The structural setting of this part of the island is characterised by a pile of eight structural units, separated by a low-angle tectonic surfaces (thrusts and detachments), which lays onto the lowermost unit by a low-angle detachment fault marked by a decametric cataclastic horizon (Zuccale Fault ant its related cataclasite). The period during which the Zuccale fault explicated its movement postdate the emplacement of the La Serra-Porto Azzurro pluton (5.9 Ma). At ‘Punta di Zuccale’ the detachment juxtapose the Cretaceous Flysch (hangingwall) over the Verrucano Triassic sediments and the Paleozoic rocks. Interposed between these two portions there is a large cataclastic horizon, which consists of fragments deriving both the foot- and the hangingwall. It was possible to observe how this level is characterized by strongly foliated structures, which define a top-to-the-east sense of shear.

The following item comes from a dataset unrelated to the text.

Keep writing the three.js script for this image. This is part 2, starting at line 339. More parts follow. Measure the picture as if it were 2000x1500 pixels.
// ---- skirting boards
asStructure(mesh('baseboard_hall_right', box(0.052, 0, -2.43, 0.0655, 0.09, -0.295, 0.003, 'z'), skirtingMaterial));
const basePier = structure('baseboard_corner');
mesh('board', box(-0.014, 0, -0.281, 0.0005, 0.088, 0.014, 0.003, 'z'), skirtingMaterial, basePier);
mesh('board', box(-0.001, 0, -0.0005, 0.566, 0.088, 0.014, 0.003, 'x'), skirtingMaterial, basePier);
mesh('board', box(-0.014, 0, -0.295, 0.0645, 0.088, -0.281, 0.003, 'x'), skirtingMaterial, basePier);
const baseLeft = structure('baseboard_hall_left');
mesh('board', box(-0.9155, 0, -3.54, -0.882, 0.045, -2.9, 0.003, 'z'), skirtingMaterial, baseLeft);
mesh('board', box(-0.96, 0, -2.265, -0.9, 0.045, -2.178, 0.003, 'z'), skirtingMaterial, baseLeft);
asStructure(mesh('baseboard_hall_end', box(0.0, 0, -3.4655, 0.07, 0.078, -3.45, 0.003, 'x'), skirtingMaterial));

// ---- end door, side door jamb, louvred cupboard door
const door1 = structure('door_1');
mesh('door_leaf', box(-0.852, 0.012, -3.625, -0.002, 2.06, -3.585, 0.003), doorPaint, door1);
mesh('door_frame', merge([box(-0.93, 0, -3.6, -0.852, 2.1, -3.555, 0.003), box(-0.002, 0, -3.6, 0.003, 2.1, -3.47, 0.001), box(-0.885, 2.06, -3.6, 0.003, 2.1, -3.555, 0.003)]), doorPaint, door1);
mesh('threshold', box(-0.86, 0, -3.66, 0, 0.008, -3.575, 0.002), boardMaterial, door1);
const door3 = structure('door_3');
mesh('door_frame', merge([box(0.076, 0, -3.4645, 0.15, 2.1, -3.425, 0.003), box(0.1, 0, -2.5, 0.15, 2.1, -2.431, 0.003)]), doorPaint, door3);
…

Similar features have been observed in the ‘Terra Nera’ area, however here the structural setting appears complicated by a complex system of high angle normal faults, which are often associated with Fe-oxides and Fe-hydroxide fills. At ‘Terra Nera’ is evident how these high-angled normal faults have played an important role in the formation of the large Fe-ore deposits.

 

On the fourth day of our trip (4th September) we went look at the northeastern part of Elba (‘Rio Marina’ area) which host some of the main iron mines of the Island.

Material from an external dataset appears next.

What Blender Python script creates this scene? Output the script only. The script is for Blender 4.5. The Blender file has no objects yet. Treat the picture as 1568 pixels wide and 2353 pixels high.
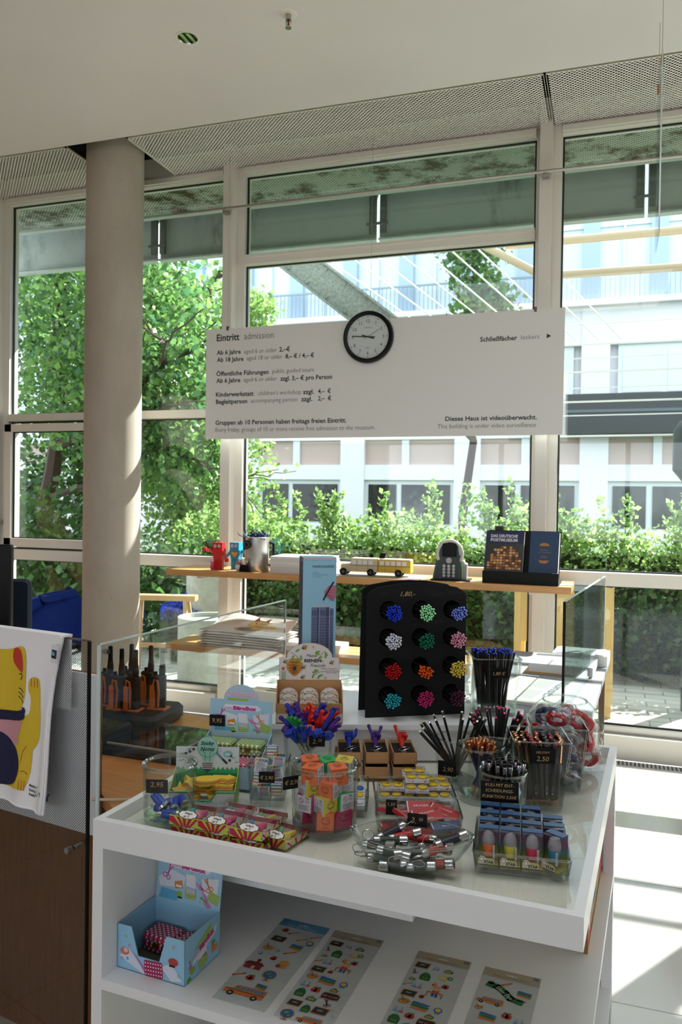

The iron deposits occurring at Rio Marina and northwards of it, are constituted by stratiform, massive, or veined bodies, which are preferentially hosted at the contact between the Permo-Carboniferous phyllites and the overlying calcareous levels. According to some authors (cf. Gillieron, 1959) the setting of the ore-bodies is markedly controlled by tectonic lineaments, produced by the Apenninic deformation event. All these deposits includes hematite as main ore mineral.

 

The aim of the last day in the field (5th of September) was the ‘Monte Calamita’ Promontory (southeastern Elba) and its iron ore deposits. In this area of the Elba is almost exclusively made up by the Elba deepest tectonic unit. This unit was intruded by the Late Miocene-Lowermost Pliocene granitoids and mainly by acid dykes. Here the relationships between the emplacement of the plutonic bodies and the final deformations of the tectonic stack are easily detectable: e.g. the low-angle Zuccale fault that directly superimposes the Cretaceous Flysch unit above the Paleozoic unit.

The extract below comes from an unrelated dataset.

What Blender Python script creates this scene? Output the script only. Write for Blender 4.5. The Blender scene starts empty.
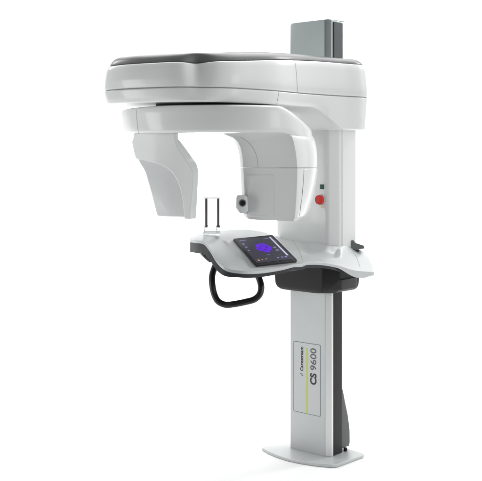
import bpy, bmesh, math, random
from mathutils import Vector
random.seed(4)
S = bpy.context.scene
C = S.collection

# ------------------------------------------------------------------ camera
H = 1.585                      # eye height, metres
F = 960.0                      # focal length for a 482 wide picture
HY = 160.0
cam = bpy.data.cameras.new('camera')
co = bpy.data.objects.new('camera', cam); C.objects.link(co)
co.location = (0, 0, H); co.rotation_euler = (math.radians(90), 0, 0)
cam.sensor_width = 36.0; cam.sensor_fit = 'HORIZONTAL'
cam.lens = 36.0 * F / 482.0
cam.shift_y = (HY - 240.5) / 482.0
cam.clip_end = 200
S.camera = co

# ------------------------------------------------------------------ world (soft studio surroundings: lighter to the right, dim to the left)
w = bpy.data.worlds.new('World'); S.world = w; w.use_nodes = True
nt = w.node_tree; nt.nodes.clear()
tc = nt.nodes.new('ShaderNodeTexCoord'); sp = nt.nodes.new('ShaderNodeSeparateXYZ')
mr = nt.nodes.new('ShaderNodeMapRange'); cr = nt.nodes.new('ShaderNodeValToRGB')
bg = nt.nodes.new('ShaderNodeBackground'); wo = nt.nodes.new('ShaderNodeOutputWorld')
nt.links.new(tc.outputs['Generated'], sp.inputs[0]); nt.links.new(sp.outputs['X'], mr.inputs['Value'])
mr.inputs['From Min'].default_value = -1; mr.inputs['From Max'].default_value = 1
nt.links.new(mr.outputs[0], cr.inputs[0])
e = cr.color_ramp.elements
e[0].position = 0.0; e[0].color = (0.62, 0.64, 0.63, 1)
e[1].position = 1.0; e[1].color = (1.0, 1.0, 1.0, 1)
for p_, v_ in ((0.10, 0.55), (0.30, 0.12), (0.52, 0.08), (0.70, 0.45), (0.85, 1.0)):
    q_ = e.new(p_); q_.color = (v_, v_*1.01, v_*1.01, 1)
nt.links.new(cr.outputs[0], bg.inputs['Color']); bg.inputs['Strength'].default_value = 1.1
nt.links.new(bg.outputs[0], wo.inputs[0])
S.view_settings.view_transform = 'Standard'; S.view_settings.look = 'None'
S.view_settings.exposure = 0; S.view_settings.gamma = 1

# ------------------------------------------------------------------ studio lamps
def area(name, loc, aim, size, power, sy=None, col=(1, 1, 1)):
    l = bpy.data.lights.new(name, 'AREA'); l.energy = power; l.color = col
    l.shape = 'RECTANGLE'; l.size = size; l.size_y = sy or size
    o = bpy.data.objects.new(name, l); C.objects.link(o); o.location = loc
    o.rotation_euler = (Vector(aim) - Vector(loc)).to_track_quat('-Z', 'Y').to_euler()
    return o
area('softbox_right', (4.0, 2.6, 2.0), (0.2, 5.0, 1.5), 1.2, 15, 2.6)
area('softbox_top', (0.3, 6.3, 5.2), (0.2, 6.0, 0), 4.5, 192, 3.0)
area('softbox_left', (-3.6, 3.5, 1.3), (0.3, 5.0, 1.3), 1.4, 27, 2.4)
area('backdrop_light_left', (-4.2, 7.6, 4.6), (-1.0, 11.0, 1.8), 3.0, 200, 1.0)
area('backdrop_light_right', (4.2, 7.6, 4.6), (1.0, 11.0, 1.8), 3.0, 200, 1.0)
area('floor_light', (0.2, 7.6, 4.6), (0.2, 8.2, 0), 5.0, 90, 1.5)

# ------------------------------------------------------------------ materials
def mat(name, col, rough=0.4, metal=0.0, coat=0.0, noise=0.0, nscale=40, bump=0.0, spec=0.5, **kw):
    m = bpy.data.materials.new(name); m.use_nodes = True
    n = m.node_tree.nodes; b = n['Principled BSDF']; L = m.node_tree.links
    b.inputs['Base Color'].default_value = (*col, 1)
    b.inputs['Roughness'].default_value = rough; b.inputs['Metallic'].default_value = metal
    b.inputs['Coat Weight'].default_value = coat; b.inputs['Coat Roughness'].default_value = 0.08
    b.inputs['Specular IOR Level'].default_value = spec
    if kw.get('trans'): b.inputs['Transmission Weight'].default_value = kw['trans']; b.inputs['IOR'].default_value = 1.45
    if kw.get('emit'):
        b.inputs['Emission Color'].default_value = (*kw['emit'], 1); b.inputs['Emission Strength'].default_value = kw.get('es', 1)
    if noise or bump:
        t = n.new('ShaderNodeTexCoord'); z = n.new('ShaderNodeTexNoise'); z.inputs['Scale'].default_value = nscale
        z.inputs['Detail'].default_value = 6
        L.new(t.outputs['Object'], z.inputs['Vector'])
        if noise:
            r = n.new('ShaderNodeMapRange'); r.inputs['To Min'].default_value = rough - noise; r.inputs['To Max'].default_value = rough + noise
            L.new(z.outputs['Fac'], r.inputs['Value']); L.new(r.outputs[0], b.inputs['Roughness'])
        if bump:
            bp = n.new('ShaderNodeBump'); bp.inputs['Strength'].default_value = bump; bp.inputs['Distance'].default_value = 0.001
            L.new(z.outputs['Fac'], bp.inputs['Height']); L.new(bp.outputs[0], b.inputs['Normal'])
    return m
M = dict(
    white=mat('white_gloss_paint', (0.76, 0.775, 0.77), 0.28, coat=0.5),
    pale=mat('pale_grey_paint', (0.71, 0.73, 0.73), 0.32, coat=0.4),
    rim=mat('grey_rim_paint', (0.13, 0.13, 0.134), 0.38, coat=0.1, noise=0.05),
    shelf=mat('shelf_silver_paint', (0.55, 0.575, 0.575), 0.36, metal=0.2, coat=0.15, noise=0.02, nscale=3),
    silver=mat('silver_column_paint', (0.52, 0.54, 0.54), 0.38, metal=0.25, noise=0.05, nscale=30, bump=0.03),
    alu=mat('anodised_aluminium', (0.38, 0.42, 0.42), 0.33, metal=0.75, noise=0.06, nscale=12),
    dalu=mat('dark_aluminium', (0.10, 0.11, 0.11), 0.4, metal=0.5, noise=0.05),
    dark=mat('dark_grey_plastic', (0.018, 0.0175, 0.0185), 0.5, noise=0.06, nscale=60, bump=0.08, spec=0.25),
    trim=mat('charcoal_trim', (0.032, 0.033, 0.036), 0.45, noise=0.06, spec=0.3),
    black=mat('black_gloss', (0.012, 0.012, 0.013), 0.22, noise=0.05),
    gap=mat('shadow_gap_liner', (0.30, 0.30, 0.30), 0.7),
    glass=mat('screen_glass', (0.010, 0.011, 0.014), 0.35, spec=0.25),
    clear=mat('clear_acrylic', (0.90, 0.92, 0.92), 0.04, trans=1.0),
    ledge=mat('ledge_plastic', (0.045, 0.043, 0.044), 0.4, spec=0.3),
    frost=mat('frosted_acrylic', (0.70, 0.72, 0.72), 0.3, trans=0.5),
    rod=mat('dark_rod', (0.12, 0.11, 0.115), 0.35, noise=0.05),
    red=mat('red_button_plastic', (0.70, 0.02, 0.012), 0.3, noise=0.05),
    green=mat('green_button_plastic', (0.01, 0.08, 0.06), 0.3, noise=0.05),
    grey=mat('mid_grey_plastic', (0.16, 0.17, 0.17), 0.42, noise=0.06),
    steel=mat('grey_side_cover', (0.07, 0.073, 0.073), 0.4, metal=0.3, noise=0.06),
    ink=mat('black_ink', (0.02, 0.02, 0.022), 0.5), ink2=mat('grey_ink', (0.09, 0.10, 0.10), 0.5),
    teal=mat('teal_ink', (0.10, 0.20, 0.19), 0.5), lime=mat('lime_ink', (0.52, 0.62, 0.10), 0.5),
    label=mat('label_film', (0.55, 0.575, 0.57), 0.35),
    violet=mat('screen_violet', (0.05, 0.0, 0.3), 0.4, emit=(0.10, 0.005, 0.62), es=0.8),
    violet2=mat('screen_deep_violet', (0.02, 0.0, 0.15), 0.4, emit=(0.05, 0.0, 0.30), es=0.8),
    icon=mat('screen_icon', (0.2, 0.2, 0.3), 0.4, emit=(0.16, 0.16, 0.42), es=0.7),
    amber=mat('screen_amber', (0.3, 0.2, 0.05), 0.4, emit=(0.45, 0.33, 0.12), es=0.7),
    bar=mat('screen_bar', (0.5, 0.5, 0.6), 0.4, emit=(0.36, 0.36, 0.46), es=0.7),
    panel=mat('screen_panel', (0.03, 0.03, 0.04), 0.4, emit=(0.018, 0.016, 0.028), es=1.0),
    sweep=mat('white_seamless_paper', (0.90, 0.90, 0.90), 0.85, bump=0.05, nscale=90, spec=0.2),
)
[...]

Iron exploitation at the ‘Calamita’ probably started in pre-Roman times. The northern sector of the ‘Calamita’ mines, ores were strictly associated with skarns, and consisted of lenses and massive bodies of magnetite. Moreover, masses of Fe-Cu sulphides (pyrite, chalcopyrite ± malachite, azurite) were locally exploited at the contact between the garnet skarn and the magnetite lenses.